Global freezing is a catastrophe in the making. If it does happen, we should remove from every university department and government agency every single one who had so strongly argued that global warming was our biggest concern. And we should make them repay every last cent of the grant money they received.

You gotta be joking

Jerry Seinfeld must have a philosopher’s soul to be getting into the nature of humour in a world of PC. In an article titled, No Jokes for You, Harry Stein discusses the boundaries Seinfeld has just discovered. This is the conclusion. There is much food for thought along the way.

Many of us should feel better knowing Seinfeld is in this fight. Might he eventually go all in, and connect the dots? Might he come to realize that this issue also bears on the proliferating trigger warnings at colleges—the kinds his children will soon be attending—and the treatment of people like Condoleezza Rice and Ayaan Hirsi Ali, and so much more?

Probably not. But for now, let’s settle for a steady push for the freedom to make light of anything, across the ideological spectrum—including, for the next month or so, Rachel Dolezal and her amazing quick-switch from white to black.

Not that there’s anything wrong with that.

The mystery of the Keynesian Revolution

Here is another book just published about the Keynes, this one, Reinterpreting The Keynesian Revolution by Robert Cord. This is what it’s about.

Various explanations have been put forward as to why the Keynesian Revolution in economics in the 1930s and 1940s took place. Some of these point to the temporal relevance of John Maynard Keynes’s The General Theory of Employment, Interest, and Money (1936), appearing, as it did, just a handful of years after the onset of the Great Depression, whilst others highlight the importance of more anecdotal evidence, such as Keynes’s close relations with the Cambridge ‘Circus’, a group of able, young Cambridge economists who dissected and assisted Keynes in developing crucial ideas in the years leading up to the General Theory.

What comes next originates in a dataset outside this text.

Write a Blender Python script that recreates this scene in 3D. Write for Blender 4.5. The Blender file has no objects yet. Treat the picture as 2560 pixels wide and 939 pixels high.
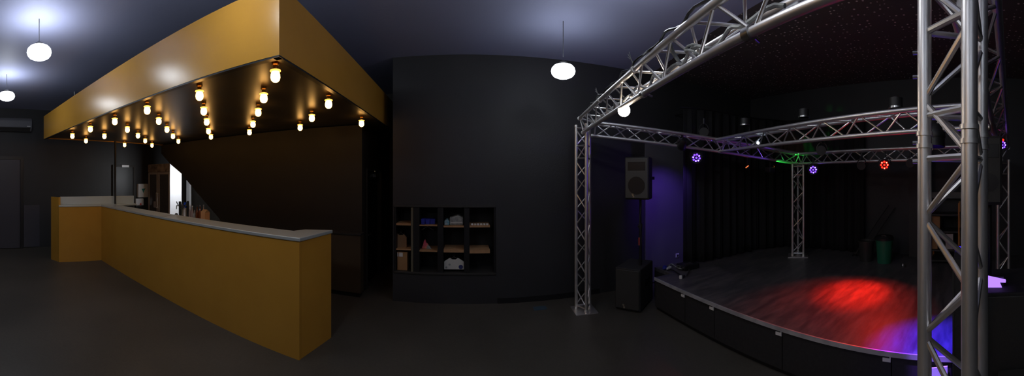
import bpy, bmesh, math, random
from mathutils import Vector, Matrix
PI = math.pi
sin, cos, tan = math.sin, math.cos, math.tan
random.seed(7)
SC = bpy.context.scene
COL = SC.collection
H = 1.70                      # eye height
F = 800.0                     # pixels per radian of the panorama

# ------------------------------------------------------------------ helpers
def az(px): return (px - 1165.0) / F
def P(px, r, z=0.0): return Vector((r*sin(az(px)), r*cos(az(px)), z))
def zz(py, r): return H + (443.0 - py) * r / F
def on_floor(px, py): return P(px, F*H/(py-443.0))
def V(*a): return Vector(a)

class MB:
    def __init__(s): s.bm = bmesh.new()
    def add(s, verts, faces):
        vs = [s.bm.verts.new(v) for v in verts]
        for f in faces:
            try: s.bm.faces.new([vs[i] for i in f])
            except ValueError: pass
        return s
    def box(s, x0, x1, y0, y1, z0, z1):
        v = [(x, y, z) for x in (x0, x1) for y in (y0, y1) for z in (z0, z1)]
        return s.add(v, [(0,1,3,2),(4,6,7,5),(0,4,5,1),(2,3,7,6),(0,2,6,4),(1,5,7,3)])
    def obox(s, c, ax, ay, az_, hx, hy, hz):
        c = Vector(c)
        v = [c + ax*(i*hx) + ay*(j*hy) + az_*(k*hz) for i in (-1,1) for j in (-1,1) for k in (-1,1)]
        return s.add(v, [(0,1,3,2),(4,6,7,5),(0,4,5,1),(2,3,7,6),(0,2,6,4),(1,5,7,3)])
    def prism(s, poly, z0, z1):
        n = len(poly)
        v = [(p[0], p[1], z0) for p in poly] + [(p[0], p[1], z1) for p in poly]
        return s.add(v, [tuple(range(n))[::-1], tuple(range(n, 2*n))] + [(i, (i+1)%n, n+(i+1)%n, n+i) for i in range(n)])
    def extr(s, poly, d):
        """3-D polygon pushed along d"""
        n = len(poly); d = Vector(d)
        v = [Vector(p) for p in poly] + [Vector(p)+d for p in poly]
        return s.add(v, [tuple(range(n))[::-1], tuple(range(n, 2*n))] + [(i, (i+1)%n, n+(i+1)%n, n+i) for i in range(n)])
    def tube(s, p0, p1, r, seg=10, r1=None, caps=True):
        p0, p1 = Vector(p0), Vector(p1); r1 = r if r1 is None else r1
        d = (p1-p0).normalized()
        a = d.orthogonal().normalized(); b = d.cross(a)
        v = [p0 + (a*cos(2*PI*i/seg) + b*sin(2*PI*i/seg))*r for i in range(seg)]
        v += [p1 + (a*cos(2*PI*i/seg) + b*sin(2*PI*i/seg))*r1 for i in range(seg)]
        f = [(i, (i+1)%seg, seg+(i+1)%seg, seg+i) for i in range(seg)]
        if caps: f += [tuple(range(seg))[::-1], tuple(range(seg, 2*seg))]
        return s.add(v, f)
    def path(s, pts, r, seg=6):
        pts = [Vector(p) for p in pts]; n = len(pts)
        rings = []; a = None
        for i, p in enumerate(pts):
            d = (pts[min(i+1, n-1)] - pts[max(i-1, 0)]).normalized()
            if a is None: a = d.orthogonal().normalized()
            a = (a - d*a.dot(d)).normalized(); b = d.cross(a)
            rings.append([p + (a*cos(2*PI*k/seg) + b*sin(2*PI*k/seg))*r for k in range(seg)])
        v = [q for rg in rings for q in rg]
        f = [(i*seg+k, i*seg+(k+1)%seg, (i+1)*seg+(k+1)%seg, (i+1)*seg+k) for i in range(n-1) for k in range(seg)]
        f += [tuple(range(seg))[::-1], tuple(range((n-1)*seg, n*seg))]
        return s.add(v, f)
    def lathe(s, prof, c=(0,0,0), axis=(0,0,1), seg=24):
        """prof = [(radius, height along axis)]"""
        c = Vector(c); d = Vector(axis).normalized(); a = d.orthogonal().normalized(); b = d.cross(a)
        v, rows = [], []
        for (r, h) in prof:
            if r < 1e-6: rows.append([len(v)]); v.append(c + d*h)
            else:
                rows.append(list(range(len(v), len(v)+seg)))
                v += [c + d*h + (a*cos(2*PI*i/seg) + b*sin(2*PI*i/seg))*r for i in range(seg)]
        f = []
        for A, B in zip(rows, rows[1:]):
            for i in range(seg):
                j = (i+1) % seg
                if len(A) == 1 and len(B) == 1: continue
                if len(A) == 1: f.append((A[0], B[j], B[i]))
                elif len(B) == 1: f.append((A[i], A[j], B[0]))
                else: f.append((A[i], A[j], B[j], B[i]))
        if len(rows[0]) > 1: f.append(tuple(rows[0])[::-1])
        if len(rows[-1]) > 1: f.append(tuple(rows[-1]))
        return s.add(v, f)
    def grid(s, fn, nu, nv):
        v = [fn(i/nu, j/nv) for i in range(nu+1) for j in range(nv+1)]
        return s.add(v, [(i*(nv+1)+j, (i+1)*(nv+1)+j, (i+1)*(nv+1)+j+1, i*(nv+1)+j+1) for i in range(nu) for j in range(nv)])
    def build(s, name, mat, parent=None, smooth=False, bevel=0, solid=0):
        bmesh.ops.recalc_face_normals(s.bm, faces=s.bm.faces)
        if parent is None:
            co = [v.co for v in s.bm.verts]
            o0 = V((min(c.x for c in co)+max(c.x for c in co))/2, (min(c.y for c in co)+max(c.y for c in co))/2, min(c.z for c in co))
        else: o0 = wloc(parent)
        for v in s.bm.verts: v.co -= o0
        me = bpy.data.meshes.new(name); s.bm.to_mesh(me); s.bm.free()
        o = bpy.data.objects.new(name, me); COL.objects.link(o)
        me.materials.append(mat)
        if smooth:
            for p in me.polygons: p.use_smooth = True
            me.set_sharp_from_angle(angle=math.radians(40))
        if parent is None: o.location = o0
        else: o.parent = parent
        if solid:
            m = o.modifiers.new('thickness', 'SOLIDIFY'); m.thickness = solid; m.offset = 0
        if bevel:
            m = o.modifiers.new('soft_edge', 'BEVEL'); m.width = bevel; m.segments = 2; m.limit_method = 'ANGLE'
        return o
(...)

However, no systematic effort has been made to bring together these and other factors to examine them from a sociology of science perspective. This book fills this gap by taking its cue from a well-established tradition of work from history of science studies devoted to identifying the intellectual, technical, institutional, psychological and financial factors which help to explain why certain research schools are successful and why others fail. This approach, it turns out, provides a coherent account of why the revolution in macroeconomics was ‘Keynesian’ and why, on a related note, Keynes was able to see off contemporary competitor theorists, notably Friedrich von Hayek and Michal Kalecki.

There are many reasons why it happened, but there is this for starters: if you say to kids that the best way to grow up strong and healthy is to eat lots of chocolate cake you will need to do very little convincing. You will actually ruin their health, but they won’t know that until they have tried it for themselves.

My own contribution to this issue of why Keynes with this theory at that time is to point out that Keynes was reading Malthus’s letters to Ricardo at the bottom of the Great Depression at the end of 1932 while preparing his “Essay on Malthus” for his Essays in Biography that was published at the start of 1933. And there, in the midst of Malthus’s letters, he discovered the general glut debate of the 1820s and Malthus’s arguments attributing recessions and unemployment to demand deficiency. So obvious is this sequence that it remains the most mysterious of all of the mysteries I have encountered in my dealing with Keynes and the Keynesians that not only do they not accept that reading Malthus had any effect on Keynes’s thinking, they will not even consider it as a possibility. But that’s how it happened, and the more evidence I have the more resolutely it is ignored. If you want to look at the sociology of science in relation to Keynes, that is where I would start.

A common sense program for action

Let me see if I have this straight.

Public spending on wind farms will create jobs, save the planet, restore the economy to strong rates of economic growth and raise our standard of living.

And in spite of the obvious common sense of this program, there are still people who are opposed. I have to say, it’s incredible what some people will believe.